APRs usually consider origination, underwriting, and closing fees too. That’s why they’re a better way of understanding how much a loan will actually cost.

small business owner calculating interest rates

Get A Loan With Friendly Average Interest Rates

Interest rates on small business loans vary widely by lender and loan type.

To complicate matters further, your credit also influences the rate. And you also need to keep a watch on the additional fees that some lenders require you to pay. 

In short, it can get pretty complicated to choose a lender.

We invite you to apply for a Camino Financial loan.

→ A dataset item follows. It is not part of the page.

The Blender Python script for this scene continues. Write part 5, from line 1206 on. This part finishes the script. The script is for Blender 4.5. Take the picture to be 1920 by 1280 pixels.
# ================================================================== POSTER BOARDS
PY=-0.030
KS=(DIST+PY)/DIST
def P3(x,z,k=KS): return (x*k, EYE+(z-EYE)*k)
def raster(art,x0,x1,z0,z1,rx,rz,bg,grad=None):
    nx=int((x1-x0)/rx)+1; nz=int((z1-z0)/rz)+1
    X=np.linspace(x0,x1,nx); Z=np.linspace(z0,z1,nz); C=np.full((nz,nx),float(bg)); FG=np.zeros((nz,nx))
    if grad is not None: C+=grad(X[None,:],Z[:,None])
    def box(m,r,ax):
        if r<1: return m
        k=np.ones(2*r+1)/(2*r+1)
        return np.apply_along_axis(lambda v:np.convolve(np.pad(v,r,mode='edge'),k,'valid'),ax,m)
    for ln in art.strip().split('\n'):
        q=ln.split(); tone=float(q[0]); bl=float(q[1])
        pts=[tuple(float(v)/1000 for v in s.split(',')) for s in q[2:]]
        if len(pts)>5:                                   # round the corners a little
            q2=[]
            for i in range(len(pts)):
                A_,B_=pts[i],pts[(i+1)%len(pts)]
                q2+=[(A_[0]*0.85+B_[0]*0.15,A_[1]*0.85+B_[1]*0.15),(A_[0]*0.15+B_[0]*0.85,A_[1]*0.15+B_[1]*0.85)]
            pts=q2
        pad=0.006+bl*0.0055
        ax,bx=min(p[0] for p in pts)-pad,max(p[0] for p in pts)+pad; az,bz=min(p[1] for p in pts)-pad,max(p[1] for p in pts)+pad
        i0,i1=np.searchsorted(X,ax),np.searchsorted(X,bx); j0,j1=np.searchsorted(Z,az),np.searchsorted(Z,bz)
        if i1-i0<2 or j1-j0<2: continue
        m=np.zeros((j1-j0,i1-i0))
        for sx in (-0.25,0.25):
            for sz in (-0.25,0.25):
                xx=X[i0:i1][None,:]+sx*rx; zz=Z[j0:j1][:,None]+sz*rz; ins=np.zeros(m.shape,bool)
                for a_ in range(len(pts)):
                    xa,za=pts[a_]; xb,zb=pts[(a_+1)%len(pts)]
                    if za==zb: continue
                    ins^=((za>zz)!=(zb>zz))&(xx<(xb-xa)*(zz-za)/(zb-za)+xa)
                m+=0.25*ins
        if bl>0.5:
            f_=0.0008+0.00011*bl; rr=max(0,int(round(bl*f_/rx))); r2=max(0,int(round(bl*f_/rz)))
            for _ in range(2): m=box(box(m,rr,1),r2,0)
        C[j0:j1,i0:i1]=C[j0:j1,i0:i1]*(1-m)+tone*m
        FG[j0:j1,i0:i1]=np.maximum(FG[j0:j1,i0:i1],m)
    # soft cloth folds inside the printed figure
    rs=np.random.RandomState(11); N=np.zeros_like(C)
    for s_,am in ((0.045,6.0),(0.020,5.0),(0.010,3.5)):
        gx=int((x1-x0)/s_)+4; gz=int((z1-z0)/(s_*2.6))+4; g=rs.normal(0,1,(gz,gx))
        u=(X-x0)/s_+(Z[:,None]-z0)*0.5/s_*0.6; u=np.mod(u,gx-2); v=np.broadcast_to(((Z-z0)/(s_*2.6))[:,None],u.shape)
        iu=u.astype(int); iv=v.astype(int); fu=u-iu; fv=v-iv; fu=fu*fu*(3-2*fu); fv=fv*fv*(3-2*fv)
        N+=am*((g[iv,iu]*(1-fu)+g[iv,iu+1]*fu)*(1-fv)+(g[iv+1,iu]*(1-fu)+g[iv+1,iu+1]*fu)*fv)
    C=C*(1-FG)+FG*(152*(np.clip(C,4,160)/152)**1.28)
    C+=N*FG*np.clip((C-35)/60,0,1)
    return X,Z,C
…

We have very competitive and friendly rates: from 12% to 40%

With us, you can get from $5,000 to $400,000, and applying won’t affect your credit score. Request a quote for a business loan and start growing your small business. 

Apply now!

 

FAQs

What is a good business loan interest rate?

That depends. For most small business borrowers, an annual rate in the region of 10% to 15% is good. But if you have poor credit, expect to pay more.

Which bank gives the lowest interest rate on business loans?

Chase and Wells Fargo offer among the lowest interest rates in the market. 

What is the average percentage rate on a business loan?

You should expect to pay a 7% to 40% annual interest rate.

Are interest rates for startup loans higher?

Yes, startup business loan rates are usually higher. But that’s the norm: because your business is new, it’s perceived as riskier.